### Material provided
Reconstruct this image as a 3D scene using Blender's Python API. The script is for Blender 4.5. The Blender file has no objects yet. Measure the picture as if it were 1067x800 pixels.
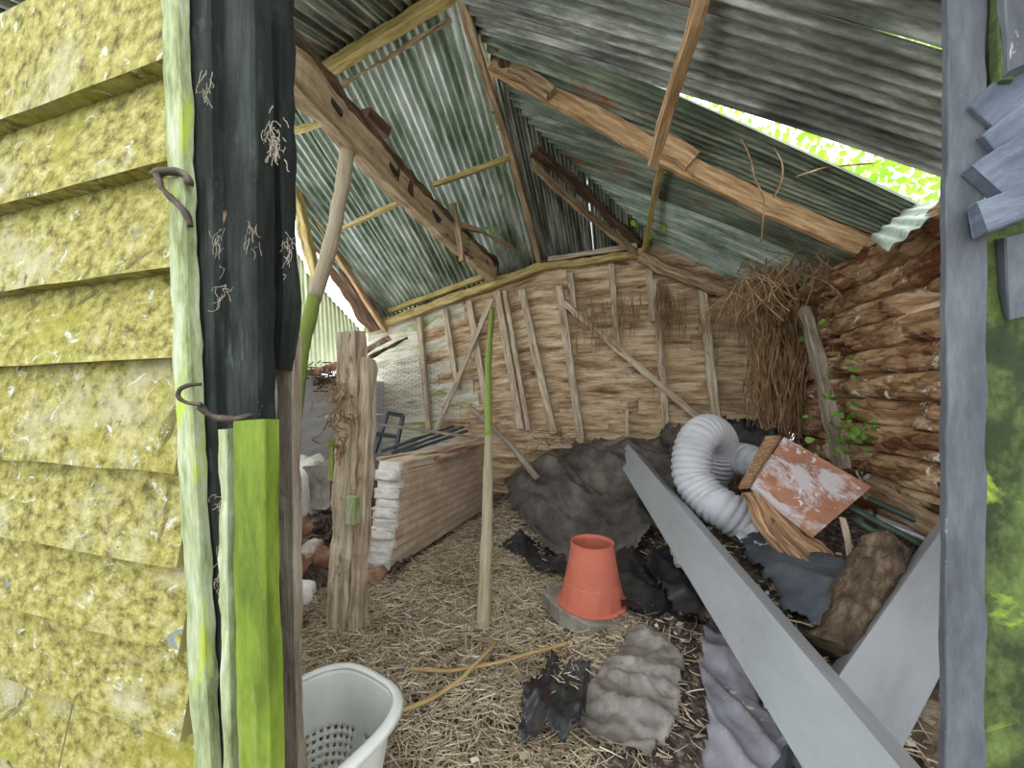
import bpy, math, random
import numpy as np
from mathutils import Vector as V, noise, Matrix
random.seed(7)
C = bpy.context.scene.collection
# ---------------------------------------------------------------- camera frame
# x runs along the front and back walls, y into the barn, z up; the viewer stands at x=0, y=0
EYE = 1.4; F = 400.0; YAW = math.radians(17.0)
cs, sn = math.cos(YAW), math.sin(YAW)
def ray(px, py):
    a = (px-533.5)/F; h = (418-py)/F
    return V((a*cs-sn, a*sn+cs, h))
O0 = V((0,0,EYE))
def Wt(px,py,t): return O0+ray(px,py)*t
def Wy(px,py,y): r=ray(px,py); return O0+r*(y/r.y)
def Wx(px,py,x): r=ray(px,py); return O0+r*(x/r.x)
def Wz(px,py,z): r=ray(px,py); return O0+r*((z-EYE)/r.z)

cam = bpy.data.cameras.new('camera'); co = bpy.data.objects.new('camera', cam); C.objects.link(co)
co.location = O0; co.rotation_euler = (math.pi/2,0,YAW)
cam.sensor_width = 36; cam.lens = F/1067*36; cam.shift_y = 18/1067; cam.clip_start=.02
bpy.context.scene.camera = co

# ---------------------------------------------------------------- materials
def lin(c):
    c=[x/255 for x in c]
    return tuple([x/12.92 if x<=.04045 else ((x+.055)/1.055)**2.4 for x in c])+(1,)
def M(name, cols, scale=4, stretch=(1,1,1), rough=.85, bump=.3, bscale=None, patches=(), coord='UV', metal=0, alpha=1, trans=0, detail=7, bdist=.01, sheen=0, spec=.3):
    """cols: list of (pos, rgb). patches: (rgb, scale, threshold, softness[, stretch])"""
    m=bpy.data.materials.new(name); m.use_nodes=True; nt=m.node_tree; N=nt.nodes; L=nt.links
    b=N['Principled BSDF']; b.inputs['Roughness'].default_value=rough; b.inputs['Metallic'].default_value=metal
    b.inputs['Specular IOR Level'].default_value=spec
    tc=N.new('ShaderNodeTexCoord'); oi=N.new('ShaderNodeObjectInfo')
    mul=N.new('ShaderNodeMath'); mul.operation='MULTIPLY'; mul.inputs[1].default_value=37; L.new(oi.outputs['Random'],mul.inputs[0])
    add=N.new('ShaderNodeVectorMath'); add.operation='ADD'; L.new(tc.outputs[coord],add.inputs[0]); L.new(mul.outputs[0],add.inputs[1])
    def nz(sc,st,det=detail,ro=.7):
        mp=N.new('ShaderNodeMapping'); mp.inputs['Scale'].default_value=st; L.new(add.outputs[0],mp.inputs[0])
        n=N.new('ShaderNodeTexNoise'); n.inputs['Scale'].default_value=sc; n.inputs['Detail'].default_value=det; n.inputs['Roughness'].default_value=ro
        L.new(mp.outputs[0],n.inputs['Vector']); return n
    n=nz(scale,stretch)
    r=N.new('ShaderNodeValToRGB'); L.new(n.outputs['Fac'],r.inputs[0])
    el=r.color_ramp.elements
    while len(el)<len(cols): el.new(.5)
    for e,(p,c) in zip(el,cols): e.position=p; e.color=lin(c)
    out=r.outputs[0]
    for i,p in enumerate(patches):
        pn=nz(p[1], p[4] if len(p)>4 else (1,1,1), 6)
        off=N.new('ShaderNodeMapRange'); off.inputs[1].default_value=p[2]; off.inputs[2].default_value=p[2]+p[3]
        L.new(pn.outputs['Fac'],off.inputs[0])
        # shift each patch layer's noise domain
        pn.inputs['Distortion'].default_value=.3+.37*i
        mx=N.new('ShaderNodeMix'); mx.data_type='RGBA'; L.new(off.outputs[0],mx.inputs[0]); L.new(out,mx.inputs[6]); mx.inputs[7].default_value=lin(p[0]); out=mx.outputs[2]
    L.new(out,b.inputs['Base Color'])
    if bump:
        bn=nz(bscale or scale*2.5,stretch,8,.65); bp=N.new('ShaderNodeBump'); bp.inputs['Strength'].default_value=bump; bp.inputs['Distance'].default_value=bdist
        L.new(bn.outputs['Fac'],bp.inputs['Height']); L.new(bp.outputs[0],b.inputs['Normal'])
    if alpha<1: b.inputs['Alpha'].default_value=alpha
    if trans:
        t=N.new('ShaderNodeBsdfTranslucent'); L.new(out,t.inputs[0]); ms=N.new('ShaderNodeMixShader'); ms.inputs[0].default_value=trans
        L.new(b.outputs[0],ms.inputs[1]); L.new(t.outputs[0],ms.inputs[2]); L.new(ms.outputs[0],N['Material Output'].inputs[0])
    if sheen: b.inputs['Sheen Weight'].default_value=sheen
    return m
G1=(1,14,1)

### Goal
Transcribe all the lines above exactly, apart from the pictures.

### Result of the task
Reconstruct this image as a 3D scene using Blender's Python API. The script is for Blender 4.5. The Blender file has no objects yet. Measure the picture as if it were 1067x800 pixels.
import bpy, math, random
import numpy as np
from mathutils import Vector as V, noise, Matrix
random.seed(7)
C = bpy.context.scene.collection
# ---------------------------------------------------------------- camera frame
# x runs along the front and back walls, y into the barn, z up; the viewer stands at x=0, y=0
EYE = 1.4; F = 400.0; YAW = math.radians(17.0)
cs, sn = math.cos(YAW), math.sin(YAW)
def ray(px, py):
    a = (px-533.5)/F; h = (418-py)/F
    return V((a*cs-sn, a*sn+cs, h))
O0 = V((0,0,EYE))
def Wt(px,py,t): return O0+ray(px,py)*t
def Wy(px,py,y): r=ray(px,py); return O0+r*(y/r.y)
def Wx(px,py,x): r=ray(px,py); return O0+r*(x/r.x)
def Wz(px,py,z): r=ray(px,py); return O0+r*((z-EYE)/r.z)

cam = bpy.data.cameras.new('camera'); co = bpy.data.objects.new('camera', cam); C.objects.link(co)
co.location = O0; co.rotation_euler = (math.pi/2,0,YAW)
cam.sensor_width = 36; cam.lens = F/1067*36; cam.shift_y = 18/1067; cam.clip_start=.02
bpy.context.scene.camera = co

# ---------------------------------------------------------------- materials
def lin(c):
    c=[x/255 for x in c]
    return tuple([x/12.92 if x<=.04045 else ((x+.055)/1.055)**2.4 for x in c])+(1,)
def M(name, cols, scale=4, stretch=(1,1,1), rough=.85, bump=.3, bscale=None, patches=(), coord='UV', metal=0, alpha=1, trans=0, detail=7, bdist=.01, sheen=0, spec=.3):
    """cols: list of (pos, rgb). patches: (rgb, scale, threshold, softness[, stretch])"""
    m=bpy.data.materials.new(name); m.use_nodes=True; nt=m.node_tree; N=nt.nodes; L=nt.links
    b=N['Principled BSDF']; b.inputs['Roughness'].default_value=rough; b.inputs['Metallic'].default_value=metal
    b.inputs['Specular IOR Level'].default_value=spec
    tc=N.new('ShaderNodeTexCoord'); oi=N.new('ShaderNodeObjectInfo')
    mul=N.new('ShaderNodeMath'); mul.operation='MULTIPLY'; mul.inputs[1].default_value=37; L.new(oi.outputs['Random'],mul.inputs[0])
    add=N.new('ShaderNodeVectorMath'); add.operation='ADD'; L.new(tc.outputs[coord],add.inputs[0]); L.new(mul.outputs[0],add.inputs[1])
    def nz(sc,st,det=detail,ro=.7):
        mp=N.new('ShaderNodeMapping'); mp.inputs['Scale'].default_value=st; L.new(add.outputs[0],mp.inputs[0])
        n=N.new('ShaderNodeTexNoise'); n.inputs['Scale'].default_value=sc; n.inputs['Detail'].default_value=det; n.inputs['Roughness'].default_value=ro
        L.new(mp.outputs[0],n.inputs['Vector']); return n
    n=nz(scale,stretch)
    r=N.new('ShaderNodeValToRGB'); L.new(n.outputs['Fac'],r.inputs[0])
    el=r.color_ramp.elements
    while len(el)<len(cols): el.new(.5)
    for e,(p,c) in zip(el,cols): e.position=p; e.color=lin(c)
    out=r.outputs[0]
    for i,p in enumerate(patches):
        pn=nz(p[1], p[4] if len(p)>4 else (1,1,1), 6)
        off=N.new('ShaderNodeMapRange'); off.inputs[1].default_value=p[2]; off.inputs[2].default_value=p[2]+p[3]
        L.new(pn.outputs['Fac'],off.inputs[0])
        # shift each patch layer's noise domain
        pn.inputs['Distortion'].default_value=.3+.37*i
        mx=N.new('ShaderNodeMix'); mx.data_type='RGBA'; L.new(off.outputs[0],mx.inputs[0]); L.new(out,mx.inputs[6]); mx.inputs[7].default_value=lin(p[0]); out=mx.outputs[2]
    L.new(out,b.inputs['Base Color'])
    if bump:
        bn=nz(bscale or scale*2.5,stretch,8,.65); bp=N.new('ShaderNodeBump'); bp.inputs['Strength'].default_value=bump; bp.inputs['Distance'].default_value=bdist
        L.new(bn.outputs['Fac'],bp.inputs['Height']); L.new(bp.outputs[0],b.inputs['Normal'])
    if alpha<1: b.inputs['Alpha'].default_value=alpha
    if trans:
        t=N.new('ShaderNodeBsdfTranslucent'); L.new(out,t.inputs[0]); ms=N.new('ShaderNodeMixShader'); ms.inputs[0].default_value=trans
        L.new(b.outputs[0],ms.inputs[1]); L.new(t.outputs[0],ms.inputs[2]); L.new(ms.outputs[0],N['Material Output'].inputs[0])
    if sheen: b.inputs['Sheen Weight'].default_value=sheen
    return m
G1=(1,14,1)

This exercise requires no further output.